Gabriel Ferez's father Olivier:

"I am finding myself for the first time in my life sitting in a criminal court and I have found it very difficult to just listen.

"The language barrier of course has reinforced my feeling of isolation.

"My wish to understand what is incomprehensible has led to a feeling of immense weariness, added to many months of waiting, pain, despair, anxiety, and disillusions about many things, including our societies and the worse they give us to experience with this trial."

He added: "I can no longer stand hearing people complain about trivial problems in a supermarket queue for instance.

"I might also tell you that every morning on my way to work, I cry, always at the same hour.

"I no longer know how to answer people when they ask how many children I have.

"I might tell you that I do not sleep at night and I fill it with the sound of the radio to occupy my mind and stop thinking.

"I might tell you that I feel ashamed of laughing now. I might tell you that I look elsewhere whenever I come across the sight of a wedding, of other people's happiness because the display of their joy is like so many stab wounds to my heart."

Laurent Bonomo's father Guy:

"You were not satisfied with breaking in and stealing his computer a week before you killed him.

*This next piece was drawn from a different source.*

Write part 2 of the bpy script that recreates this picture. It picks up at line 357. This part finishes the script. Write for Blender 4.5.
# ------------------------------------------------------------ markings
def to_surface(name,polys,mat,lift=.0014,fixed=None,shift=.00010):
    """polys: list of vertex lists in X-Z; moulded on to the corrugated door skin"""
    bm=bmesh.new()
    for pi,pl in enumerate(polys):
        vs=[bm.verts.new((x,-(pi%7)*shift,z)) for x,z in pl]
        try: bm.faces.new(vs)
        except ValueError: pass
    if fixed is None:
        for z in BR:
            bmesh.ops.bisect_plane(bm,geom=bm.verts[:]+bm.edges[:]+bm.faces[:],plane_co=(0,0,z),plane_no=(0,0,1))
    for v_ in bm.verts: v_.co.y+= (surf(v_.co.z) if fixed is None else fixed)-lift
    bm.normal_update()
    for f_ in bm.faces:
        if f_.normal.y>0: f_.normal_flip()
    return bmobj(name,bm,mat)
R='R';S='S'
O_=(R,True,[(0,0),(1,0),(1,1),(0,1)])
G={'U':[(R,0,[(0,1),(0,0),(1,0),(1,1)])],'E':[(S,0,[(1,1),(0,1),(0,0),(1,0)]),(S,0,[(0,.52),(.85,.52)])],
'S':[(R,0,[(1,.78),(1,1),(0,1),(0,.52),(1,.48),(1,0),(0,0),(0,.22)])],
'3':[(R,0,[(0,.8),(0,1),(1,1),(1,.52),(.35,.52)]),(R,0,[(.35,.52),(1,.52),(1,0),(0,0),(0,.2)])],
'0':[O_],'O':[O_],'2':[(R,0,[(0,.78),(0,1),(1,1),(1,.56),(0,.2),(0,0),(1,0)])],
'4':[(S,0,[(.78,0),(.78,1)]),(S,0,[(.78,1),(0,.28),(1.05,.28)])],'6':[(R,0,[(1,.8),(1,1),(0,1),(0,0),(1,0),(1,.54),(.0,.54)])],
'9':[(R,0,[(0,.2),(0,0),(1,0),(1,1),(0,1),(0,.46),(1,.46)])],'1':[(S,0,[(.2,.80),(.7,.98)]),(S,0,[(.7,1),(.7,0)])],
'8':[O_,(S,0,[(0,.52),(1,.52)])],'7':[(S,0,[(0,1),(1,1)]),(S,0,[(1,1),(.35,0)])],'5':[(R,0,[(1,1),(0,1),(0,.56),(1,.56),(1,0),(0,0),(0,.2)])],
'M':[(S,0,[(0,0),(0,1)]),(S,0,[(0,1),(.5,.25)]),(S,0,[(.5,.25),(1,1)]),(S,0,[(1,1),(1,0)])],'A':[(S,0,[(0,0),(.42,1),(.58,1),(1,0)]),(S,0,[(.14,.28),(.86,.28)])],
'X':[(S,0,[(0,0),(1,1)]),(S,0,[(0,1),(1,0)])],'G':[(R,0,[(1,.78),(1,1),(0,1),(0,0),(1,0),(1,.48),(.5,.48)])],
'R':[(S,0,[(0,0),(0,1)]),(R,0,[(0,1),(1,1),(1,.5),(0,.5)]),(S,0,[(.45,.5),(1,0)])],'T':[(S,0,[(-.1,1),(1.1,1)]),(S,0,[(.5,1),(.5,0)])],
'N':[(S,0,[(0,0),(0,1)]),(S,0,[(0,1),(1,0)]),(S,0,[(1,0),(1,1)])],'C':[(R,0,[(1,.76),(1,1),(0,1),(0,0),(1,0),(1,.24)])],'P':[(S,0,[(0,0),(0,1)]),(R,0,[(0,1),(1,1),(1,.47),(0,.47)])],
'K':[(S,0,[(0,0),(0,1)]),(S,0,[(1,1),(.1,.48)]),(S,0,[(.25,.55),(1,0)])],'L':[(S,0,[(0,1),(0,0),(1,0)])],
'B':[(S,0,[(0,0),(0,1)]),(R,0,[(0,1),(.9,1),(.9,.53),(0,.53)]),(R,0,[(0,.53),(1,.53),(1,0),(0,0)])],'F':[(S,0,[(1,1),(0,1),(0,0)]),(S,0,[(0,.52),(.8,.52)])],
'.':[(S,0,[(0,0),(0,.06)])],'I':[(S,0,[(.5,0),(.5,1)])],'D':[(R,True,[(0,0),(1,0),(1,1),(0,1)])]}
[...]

"After the burglary, Laurent was terrified. He cried on the phone to me and I tried to comfort and reassure him.

"It was then that I realised that although a young man, he was still my little boy.

"I explained to Laurent that he'd grown up in a sheltered student environment and was naïve about the outside world.

"He was easy prey to people like you. I told him to be vigilant at all times.

"He needed to grow up quickly if he was going to marry and have children with his fiancée Marie."

He added: "I wish from the bottom of my heart that you will stay in prison for the rest of your lives.

"I can't bear to think that someone so evil will walk the streets again, that my daughter or a member of my family could encounter you again.

"I appeal to you as Laurent's father to have a conscience. To end our misery and suffering by one day telling the truth about our son's final hours."